Thursday, May 09, 2013

First off, I want to apologize to everyone for being away from this blog since my last posting on 2 February 2013. It has been a few crazy months here so I will try to resume my posting where I left off. Part of the reason for my absence from here has been giving some talks (two to Civil War Round Tables and one to my local public library) about the novel. I am open to giving talks about the  novel to other CWRTs as well as public libraries and bookstores that are able to sell electronic formatted books.


In my last posting I talked about how Jake and Hank began the campaign and quoted from the relevant portion of the novel. However, what I did not cite was where I obtained the background information for the Fourth NC's move northward into Maryland and its assignment, as part of George Anderson's North Carolina brigade, to make a "side trip" to opposite the Maryland shore of the Potomac near Berlin, Maryland.

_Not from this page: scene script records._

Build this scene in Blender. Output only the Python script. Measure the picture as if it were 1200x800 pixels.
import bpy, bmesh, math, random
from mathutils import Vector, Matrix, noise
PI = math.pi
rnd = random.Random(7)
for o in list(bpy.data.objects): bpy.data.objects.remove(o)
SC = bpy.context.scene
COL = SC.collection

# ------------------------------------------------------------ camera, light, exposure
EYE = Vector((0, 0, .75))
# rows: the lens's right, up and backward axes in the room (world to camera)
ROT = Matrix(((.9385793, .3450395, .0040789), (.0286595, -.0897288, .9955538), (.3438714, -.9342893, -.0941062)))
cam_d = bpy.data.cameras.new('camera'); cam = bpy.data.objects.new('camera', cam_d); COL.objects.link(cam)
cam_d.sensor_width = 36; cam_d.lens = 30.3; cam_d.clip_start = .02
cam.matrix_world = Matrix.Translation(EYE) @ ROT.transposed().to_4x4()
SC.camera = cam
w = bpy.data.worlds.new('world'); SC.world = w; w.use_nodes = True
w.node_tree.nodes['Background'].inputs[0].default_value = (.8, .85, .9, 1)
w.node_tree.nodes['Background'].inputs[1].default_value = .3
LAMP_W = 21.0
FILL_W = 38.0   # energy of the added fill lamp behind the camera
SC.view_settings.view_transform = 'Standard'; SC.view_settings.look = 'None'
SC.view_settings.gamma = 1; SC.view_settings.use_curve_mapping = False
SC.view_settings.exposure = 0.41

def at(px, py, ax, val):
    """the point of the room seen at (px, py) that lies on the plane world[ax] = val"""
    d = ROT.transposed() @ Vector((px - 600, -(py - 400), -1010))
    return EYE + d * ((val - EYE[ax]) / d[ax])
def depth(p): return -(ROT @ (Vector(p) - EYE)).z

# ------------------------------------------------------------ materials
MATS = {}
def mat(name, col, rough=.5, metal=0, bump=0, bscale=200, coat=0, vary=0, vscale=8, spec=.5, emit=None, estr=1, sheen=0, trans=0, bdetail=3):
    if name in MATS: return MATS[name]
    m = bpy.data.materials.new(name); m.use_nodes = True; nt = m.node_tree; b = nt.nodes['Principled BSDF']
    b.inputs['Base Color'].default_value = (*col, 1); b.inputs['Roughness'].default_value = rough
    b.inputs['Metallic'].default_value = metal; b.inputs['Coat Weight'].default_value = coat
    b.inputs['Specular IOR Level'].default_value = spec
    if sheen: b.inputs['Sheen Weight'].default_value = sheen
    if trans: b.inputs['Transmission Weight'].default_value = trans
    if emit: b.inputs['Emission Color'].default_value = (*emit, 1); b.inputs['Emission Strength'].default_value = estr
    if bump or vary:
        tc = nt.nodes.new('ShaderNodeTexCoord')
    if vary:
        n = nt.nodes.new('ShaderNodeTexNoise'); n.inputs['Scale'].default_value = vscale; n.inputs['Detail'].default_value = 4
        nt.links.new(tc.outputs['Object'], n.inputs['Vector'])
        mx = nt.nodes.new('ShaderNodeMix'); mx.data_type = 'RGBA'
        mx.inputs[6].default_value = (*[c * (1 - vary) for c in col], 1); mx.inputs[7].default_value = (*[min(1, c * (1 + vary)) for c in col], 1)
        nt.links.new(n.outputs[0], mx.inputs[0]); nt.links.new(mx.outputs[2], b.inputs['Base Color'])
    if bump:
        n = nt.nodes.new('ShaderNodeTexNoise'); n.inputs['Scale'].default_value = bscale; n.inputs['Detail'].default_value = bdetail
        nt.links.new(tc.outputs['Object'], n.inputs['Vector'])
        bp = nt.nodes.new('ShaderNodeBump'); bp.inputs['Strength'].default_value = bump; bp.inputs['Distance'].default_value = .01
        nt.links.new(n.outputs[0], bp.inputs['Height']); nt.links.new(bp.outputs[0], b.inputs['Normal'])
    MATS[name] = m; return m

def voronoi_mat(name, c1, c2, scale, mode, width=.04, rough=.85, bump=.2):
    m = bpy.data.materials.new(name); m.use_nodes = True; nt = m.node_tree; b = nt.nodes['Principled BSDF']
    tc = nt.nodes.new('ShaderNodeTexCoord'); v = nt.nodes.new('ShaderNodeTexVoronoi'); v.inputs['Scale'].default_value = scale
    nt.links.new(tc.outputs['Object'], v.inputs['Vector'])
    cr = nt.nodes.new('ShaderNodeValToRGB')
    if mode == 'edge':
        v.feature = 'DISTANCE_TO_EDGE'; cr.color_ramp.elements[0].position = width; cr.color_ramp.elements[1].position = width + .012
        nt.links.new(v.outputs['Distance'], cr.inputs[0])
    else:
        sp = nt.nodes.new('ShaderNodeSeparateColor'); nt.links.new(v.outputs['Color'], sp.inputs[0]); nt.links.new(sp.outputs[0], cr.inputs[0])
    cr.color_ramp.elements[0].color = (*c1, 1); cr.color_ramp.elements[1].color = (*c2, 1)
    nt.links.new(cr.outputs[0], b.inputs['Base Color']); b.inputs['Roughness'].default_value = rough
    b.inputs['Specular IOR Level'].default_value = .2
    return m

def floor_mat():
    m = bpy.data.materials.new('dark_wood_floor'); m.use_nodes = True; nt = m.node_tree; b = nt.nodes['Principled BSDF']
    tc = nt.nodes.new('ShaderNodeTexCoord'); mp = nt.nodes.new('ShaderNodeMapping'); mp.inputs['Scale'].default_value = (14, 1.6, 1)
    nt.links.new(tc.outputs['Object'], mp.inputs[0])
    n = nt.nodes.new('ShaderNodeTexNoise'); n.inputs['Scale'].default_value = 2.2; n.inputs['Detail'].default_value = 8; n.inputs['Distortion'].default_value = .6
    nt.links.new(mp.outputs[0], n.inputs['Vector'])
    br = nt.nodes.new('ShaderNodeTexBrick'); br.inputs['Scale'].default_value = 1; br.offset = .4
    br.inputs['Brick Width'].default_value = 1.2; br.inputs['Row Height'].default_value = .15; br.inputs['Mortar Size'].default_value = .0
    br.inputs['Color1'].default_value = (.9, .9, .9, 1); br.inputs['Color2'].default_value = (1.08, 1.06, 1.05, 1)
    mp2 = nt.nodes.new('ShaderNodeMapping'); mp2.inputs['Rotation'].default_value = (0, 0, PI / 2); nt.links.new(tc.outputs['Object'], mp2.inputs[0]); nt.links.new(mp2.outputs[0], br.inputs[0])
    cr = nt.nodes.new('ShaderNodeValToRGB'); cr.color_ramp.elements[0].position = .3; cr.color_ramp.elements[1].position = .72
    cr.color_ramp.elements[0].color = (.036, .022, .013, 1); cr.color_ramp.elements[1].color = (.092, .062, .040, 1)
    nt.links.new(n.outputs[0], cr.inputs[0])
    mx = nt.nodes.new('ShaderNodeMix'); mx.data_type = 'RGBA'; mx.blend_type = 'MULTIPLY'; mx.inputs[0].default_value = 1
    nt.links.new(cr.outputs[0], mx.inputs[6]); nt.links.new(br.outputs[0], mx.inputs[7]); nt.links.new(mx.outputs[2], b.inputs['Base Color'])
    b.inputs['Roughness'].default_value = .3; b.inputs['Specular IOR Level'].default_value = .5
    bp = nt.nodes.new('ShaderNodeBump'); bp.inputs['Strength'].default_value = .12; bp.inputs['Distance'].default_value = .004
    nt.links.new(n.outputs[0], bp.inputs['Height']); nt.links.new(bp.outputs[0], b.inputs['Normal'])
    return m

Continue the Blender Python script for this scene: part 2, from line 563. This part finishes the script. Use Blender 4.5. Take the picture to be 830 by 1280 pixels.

First Sergeant James W Shinn, of the 4th NC, who is mentioned at various points in the novel, kept a diary of his adventures during the "Green Corn Campaign". While the original may reside at Chapel Hill in North Carolina (UNC Chapel Hill), there is a copy of a handwritten copy of Shinn's diary (done as a handwwriting assignment to his son by the last Colonel of the 4th NC at the time of the Army of No. Virginia surrender on 9 April 1865 and who was the actual commander of Company H in September, 1862) in the library files of the Antietam National Battlefield Park. Dr Thomas Clemens, now a retired Professor of History from Hagerstown (Md.) Community College, had one of his students transcribe and annotate the Shinn diary from September 1862 in the late 1990s). While the Shinn diary has its mistakes, it is often quoted by researchers and authors who have written about the Confederate campaign into Maryland. This makes it -- despite its seeming flaws -- invaluable as a primary source since he was there and his experiences, as set down on paper, bring the day to day aspects of the campaign to life in ways otherwise not possible.

As I quoted in the last post, Jake and Hank and the rest of the regiment were ordered to take part in the operation against the Yankee rail and canal system in Maryland. When I was doing the research into the very early phases of this campaign, some sources suggested that Geo. B Anderson's brigade became a "lost" brigade because it did not cross into Maryland on 4 September with the rest of Daniel Harvey Hill's Confederate division. The Shin Diary explained the reason why the brigade was detached from the division and the history of that detachment is reflected in "A Beginning", the first chapter of Part I of the novel.

I will make serious efforts to continue my blog posts about the novel in the weeks and months ahead. Now that it is what reenactors call "campaign season," my posts will be approximately twice a month between now and October, but I might post more or less frequently depending on circumstances and situations and time available to me.